Solubility of Oxygen and Hydrogen and Diffusivity of Oxygen in the fcc Phase of the Al-fe-ni-h-o System with Application to the Formation of a Protective α-al2o3 Scale at High Temperatures

Open Access
Ross, Austin Joseph
Graduate Program:
Materials Science and Engineering
Master of Science
Document Type:
Master Thesis
Date of Defense:
July 24, 2015
Committee Members:
  • Dr Zi Kui Liu, Thesis Advisor
  • High Temperature Oxidation
  • Ni-Base superalloys
  • Selective Oxidation
  • Al2O3 Scale
This thesis will focus on the formation of a protective α-Al2O3 layer on Ni-base superalloys during high temperature oxidation in dry and wet gaseous environments. Ni alloys have proven useful in energy and aerospace applications due to their high melting points and excellent mechanical properties at elevated temperatures. High operating temperatures in air will result in aggressive forms of gaseous attack – especially by oxygen.
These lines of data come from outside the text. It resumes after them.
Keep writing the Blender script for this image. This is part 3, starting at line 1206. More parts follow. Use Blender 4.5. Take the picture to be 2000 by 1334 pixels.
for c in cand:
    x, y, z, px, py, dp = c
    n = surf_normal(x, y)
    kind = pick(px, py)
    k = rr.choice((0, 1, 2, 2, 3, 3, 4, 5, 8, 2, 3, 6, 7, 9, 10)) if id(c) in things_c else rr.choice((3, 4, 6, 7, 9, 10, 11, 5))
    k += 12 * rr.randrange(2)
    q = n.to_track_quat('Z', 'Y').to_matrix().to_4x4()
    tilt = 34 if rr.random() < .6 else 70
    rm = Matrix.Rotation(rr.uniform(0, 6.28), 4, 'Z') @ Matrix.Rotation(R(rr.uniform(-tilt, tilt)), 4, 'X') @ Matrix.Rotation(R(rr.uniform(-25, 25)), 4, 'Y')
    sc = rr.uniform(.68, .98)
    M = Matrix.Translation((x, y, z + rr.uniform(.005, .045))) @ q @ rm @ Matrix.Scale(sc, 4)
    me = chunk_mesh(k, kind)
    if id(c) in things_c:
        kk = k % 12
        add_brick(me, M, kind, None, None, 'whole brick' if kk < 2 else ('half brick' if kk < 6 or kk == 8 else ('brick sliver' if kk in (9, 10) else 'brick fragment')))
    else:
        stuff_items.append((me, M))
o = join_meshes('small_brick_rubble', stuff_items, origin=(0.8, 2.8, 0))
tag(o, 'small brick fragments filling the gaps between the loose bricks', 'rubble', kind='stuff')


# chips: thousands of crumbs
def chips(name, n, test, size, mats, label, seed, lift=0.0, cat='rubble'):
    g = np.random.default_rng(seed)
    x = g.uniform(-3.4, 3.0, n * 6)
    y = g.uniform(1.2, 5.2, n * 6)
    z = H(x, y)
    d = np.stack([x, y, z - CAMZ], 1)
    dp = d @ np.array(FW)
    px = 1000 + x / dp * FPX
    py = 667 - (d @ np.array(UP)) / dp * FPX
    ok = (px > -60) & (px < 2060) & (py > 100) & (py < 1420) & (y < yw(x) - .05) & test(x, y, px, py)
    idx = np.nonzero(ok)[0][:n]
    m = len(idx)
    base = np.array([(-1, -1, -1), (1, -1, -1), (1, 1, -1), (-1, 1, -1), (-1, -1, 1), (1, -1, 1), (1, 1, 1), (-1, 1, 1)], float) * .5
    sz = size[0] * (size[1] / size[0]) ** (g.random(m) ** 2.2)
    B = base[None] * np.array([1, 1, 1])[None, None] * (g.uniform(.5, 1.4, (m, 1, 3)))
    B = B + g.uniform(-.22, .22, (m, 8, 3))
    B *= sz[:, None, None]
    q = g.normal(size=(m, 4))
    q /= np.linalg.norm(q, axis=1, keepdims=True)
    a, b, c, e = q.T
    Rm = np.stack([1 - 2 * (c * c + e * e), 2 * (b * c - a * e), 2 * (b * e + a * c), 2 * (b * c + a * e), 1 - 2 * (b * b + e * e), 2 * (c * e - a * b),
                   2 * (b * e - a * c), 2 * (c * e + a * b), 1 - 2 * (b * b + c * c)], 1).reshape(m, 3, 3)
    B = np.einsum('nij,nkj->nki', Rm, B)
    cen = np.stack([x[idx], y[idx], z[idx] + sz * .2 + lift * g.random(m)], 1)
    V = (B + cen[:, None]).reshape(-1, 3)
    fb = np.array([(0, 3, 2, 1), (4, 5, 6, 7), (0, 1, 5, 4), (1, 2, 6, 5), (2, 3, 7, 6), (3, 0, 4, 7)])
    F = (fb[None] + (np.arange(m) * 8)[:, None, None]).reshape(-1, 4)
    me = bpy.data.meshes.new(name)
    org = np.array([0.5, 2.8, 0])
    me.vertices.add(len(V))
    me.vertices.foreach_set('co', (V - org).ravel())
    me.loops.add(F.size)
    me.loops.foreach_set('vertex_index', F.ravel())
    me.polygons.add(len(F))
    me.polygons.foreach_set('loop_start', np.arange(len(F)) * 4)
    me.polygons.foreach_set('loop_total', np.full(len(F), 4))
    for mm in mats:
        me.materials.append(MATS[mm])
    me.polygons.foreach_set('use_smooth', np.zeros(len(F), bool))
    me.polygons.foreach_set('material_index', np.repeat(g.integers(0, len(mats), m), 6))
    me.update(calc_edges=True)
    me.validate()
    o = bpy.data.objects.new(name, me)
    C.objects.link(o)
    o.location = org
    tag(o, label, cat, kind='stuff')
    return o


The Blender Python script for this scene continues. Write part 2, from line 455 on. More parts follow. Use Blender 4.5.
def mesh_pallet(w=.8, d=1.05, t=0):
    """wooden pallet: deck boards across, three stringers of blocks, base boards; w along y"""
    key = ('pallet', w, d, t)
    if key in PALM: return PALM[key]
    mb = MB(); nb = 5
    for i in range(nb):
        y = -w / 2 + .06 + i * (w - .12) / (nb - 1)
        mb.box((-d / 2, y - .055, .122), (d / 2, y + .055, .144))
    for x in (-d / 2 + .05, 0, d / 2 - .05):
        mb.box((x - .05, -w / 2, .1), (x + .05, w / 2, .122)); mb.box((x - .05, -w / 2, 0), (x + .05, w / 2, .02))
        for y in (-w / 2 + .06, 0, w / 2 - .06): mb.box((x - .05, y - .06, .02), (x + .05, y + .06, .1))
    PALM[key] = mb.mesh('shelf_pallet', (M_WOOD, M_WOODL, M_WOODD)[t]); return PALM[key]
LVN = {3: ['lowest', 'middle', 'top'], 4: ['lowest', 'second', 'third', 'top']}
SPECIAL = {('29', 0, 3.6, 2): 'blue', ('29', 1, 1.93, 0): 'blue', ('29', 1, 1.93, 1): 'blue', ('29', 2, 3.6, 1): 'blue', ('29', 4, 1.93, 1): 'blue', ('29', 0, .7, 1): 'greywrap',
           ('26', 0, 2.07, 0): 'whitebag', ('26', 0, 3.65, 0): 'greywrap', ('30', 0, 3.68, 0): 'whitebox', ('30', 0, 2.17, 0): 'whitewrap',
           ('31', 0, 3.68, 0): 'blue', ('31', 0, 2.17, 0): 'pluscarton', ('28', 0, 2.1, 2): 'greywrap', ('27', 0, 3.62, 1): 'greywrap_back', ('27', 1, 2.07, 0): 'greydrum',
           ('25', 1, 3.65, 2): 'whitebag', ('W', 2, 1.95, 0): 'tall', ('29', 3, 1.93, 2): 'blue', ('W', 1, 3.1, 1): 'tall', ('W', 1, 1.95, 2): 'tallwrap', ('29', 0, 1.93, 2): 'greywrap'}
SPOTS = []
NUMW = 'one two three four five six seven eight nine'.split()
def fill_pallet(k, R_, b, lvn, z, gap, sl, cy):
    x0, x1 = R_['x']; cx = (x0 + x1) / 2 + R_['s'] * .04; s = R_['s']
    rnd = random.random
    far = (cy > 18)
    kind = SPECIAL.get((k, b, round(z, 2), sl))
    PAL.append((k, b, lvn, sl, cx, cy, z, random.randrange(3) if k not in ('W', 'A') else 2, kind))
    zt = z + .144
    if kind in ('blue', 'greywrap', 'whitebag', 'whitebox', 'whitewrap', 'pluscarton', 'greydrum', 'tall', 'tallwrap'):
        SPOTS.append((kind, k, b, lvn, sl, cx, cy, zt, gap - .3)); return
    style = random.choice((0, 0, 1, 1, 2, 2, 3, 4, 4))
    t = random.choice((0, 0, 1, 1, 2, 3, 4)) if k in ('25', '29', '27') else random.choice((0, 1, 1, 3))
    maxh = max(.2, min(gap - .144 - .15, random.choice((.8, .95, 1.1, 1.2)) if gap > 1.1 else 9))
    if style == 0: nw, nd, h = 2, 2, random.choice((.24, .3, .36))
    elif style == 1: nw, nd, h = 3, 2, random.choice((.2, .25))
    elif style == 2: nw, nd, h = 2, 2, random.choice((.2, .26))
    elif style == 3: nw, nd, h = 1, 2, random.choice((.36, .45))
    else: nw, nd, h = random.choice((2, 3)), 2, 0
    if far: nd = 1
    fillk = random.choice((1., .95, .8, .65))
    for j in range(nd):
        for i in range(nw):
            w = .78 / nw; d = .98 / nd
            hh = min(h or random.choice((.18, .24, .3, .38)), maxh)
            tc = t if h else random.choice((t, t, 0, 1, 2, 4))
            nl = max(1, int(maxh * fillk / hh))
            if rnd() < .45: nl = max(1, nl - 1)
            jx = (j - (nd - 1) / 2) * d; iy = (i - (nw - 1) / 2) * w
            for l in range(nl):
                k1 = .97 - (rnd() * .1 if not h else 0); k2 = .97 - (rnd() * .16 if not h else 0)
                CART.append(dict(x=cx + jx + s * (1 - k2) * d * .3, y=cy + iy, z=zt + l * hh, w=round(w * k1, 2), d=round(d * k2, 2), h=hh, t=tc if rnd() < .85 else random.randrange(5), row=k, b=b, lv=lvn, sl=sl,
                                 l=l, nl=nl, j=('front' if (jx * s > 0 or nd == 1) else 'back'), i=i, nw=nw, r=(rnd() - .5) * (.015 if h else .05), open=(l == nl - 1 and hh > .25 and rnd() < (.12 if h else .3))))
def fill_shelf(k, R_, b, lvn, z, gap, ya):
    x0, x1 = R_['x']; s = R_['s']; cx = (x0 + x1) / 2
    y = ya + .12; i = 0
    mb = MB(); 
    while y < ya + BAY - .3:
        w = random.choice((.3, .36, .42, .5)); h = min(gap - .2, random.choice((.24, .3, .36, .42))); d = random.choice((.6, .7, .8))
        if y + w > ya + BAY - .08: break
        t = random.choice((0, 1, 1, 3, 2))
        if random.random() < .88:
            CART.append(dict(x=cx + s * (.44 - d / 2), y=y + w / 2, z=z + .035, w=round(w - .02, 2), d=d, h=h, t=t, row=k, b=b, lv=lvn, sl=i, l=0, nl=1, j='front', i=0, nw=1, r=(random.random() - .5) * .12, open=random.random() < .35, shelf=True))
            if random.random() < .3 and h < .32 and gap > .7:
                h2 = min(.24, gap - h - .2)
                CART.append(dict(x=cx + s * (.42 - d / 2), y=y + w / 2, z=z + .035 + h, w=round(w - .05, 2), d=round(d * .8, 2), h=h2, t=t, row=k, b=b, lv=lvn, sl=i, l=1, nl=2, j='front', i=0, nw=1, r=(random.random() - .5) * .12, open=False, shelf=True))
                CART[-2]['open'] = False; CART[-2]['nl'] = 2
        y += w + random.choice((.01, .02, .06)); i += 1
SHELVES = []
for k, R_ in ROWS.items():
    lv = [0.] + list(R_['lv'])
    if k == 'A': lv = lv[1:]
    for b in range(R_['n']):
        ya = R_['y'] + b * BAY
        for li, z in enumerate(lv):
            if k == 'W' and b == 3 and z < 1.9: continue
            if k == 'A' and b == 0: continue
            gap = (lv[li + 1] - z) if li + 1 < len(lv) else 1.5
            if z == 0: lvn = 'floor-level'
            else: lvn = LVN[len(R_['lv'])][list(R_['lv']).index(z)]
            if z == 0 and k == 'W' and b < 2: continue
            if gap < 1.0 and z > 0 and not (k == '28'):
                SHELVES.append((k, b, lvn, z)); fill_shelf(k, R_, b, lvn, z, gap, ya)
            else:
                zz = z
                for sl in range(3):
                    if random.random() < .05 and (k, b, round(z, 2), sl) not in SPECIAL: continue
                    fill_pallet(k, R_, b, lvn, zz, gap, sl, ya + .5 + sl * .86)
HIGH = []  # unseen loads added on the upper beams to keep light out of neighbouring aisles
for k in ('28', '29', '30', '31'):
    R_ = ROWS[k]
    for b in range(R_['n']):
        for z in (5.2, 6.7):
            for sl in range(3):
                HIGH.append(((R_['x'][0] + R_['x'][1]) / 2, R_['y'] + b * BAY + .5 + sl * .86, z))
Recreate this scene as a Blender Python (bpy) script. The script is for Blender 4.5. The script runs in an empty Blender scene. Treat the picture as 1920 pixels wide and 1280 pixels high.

For temperatures in excess of 1000 ºC an external, slow growing layer of α-Al2O3 on the surface of the alloy system is necessary to prevent excessive oxidation. Designing an alloy which has the necessary amount of Al required to form an external scale of α-Al2O3 requires detailed knowledge of the O solubility, O diffusivity, and Al diffusivity for the system of interest. The present thesis develops a thermodynamic description of the Al-Fe-Ni-O-H system and a kinetic description of O and Al in the fcc phase of the Al-Fe-Ni-O system. Special attention is given to the solubility of H and O in the fcc phase in the developed thermodynamic models. Using the calculation of phase diagram (CALPHAD) method, these models are constructed from available experimental data and theoretical data calculated using density functional theory (DFT.) Information on O diffusion in the system will also be collected from experiments and calculated from first-principles so as to construct a description of the O and Al mobility. When α-Al2O3 forming alloys are oxidized in wet environments the amount of Al needed to form an external, protective layer increases. Both an increase in O solubility and a decrease in the driving force of α-Al2O3 due to the presence of dissolved H from H2O have been suggested to explain this effect. The thermodynamic models developed herein are used to test these hypotheses. The calculated effect of dissolved H is to decrease the solubility of O and does not significantly decrease the driving force for α-Al2O3. Two models which predict Al concentrations likely to form scales of α-Al2O3, using solubility and diffusivity information developed in this thesis as inputs, are tested in both the Ni-xAl and Ni-xFe-yAl fcc-solid solution strengthened systems. The predictions for external scale formation in each system are in good agreement with experimental findings for each model. These predictions are discussed with respect to the calculated O solubility in the Ni-O system.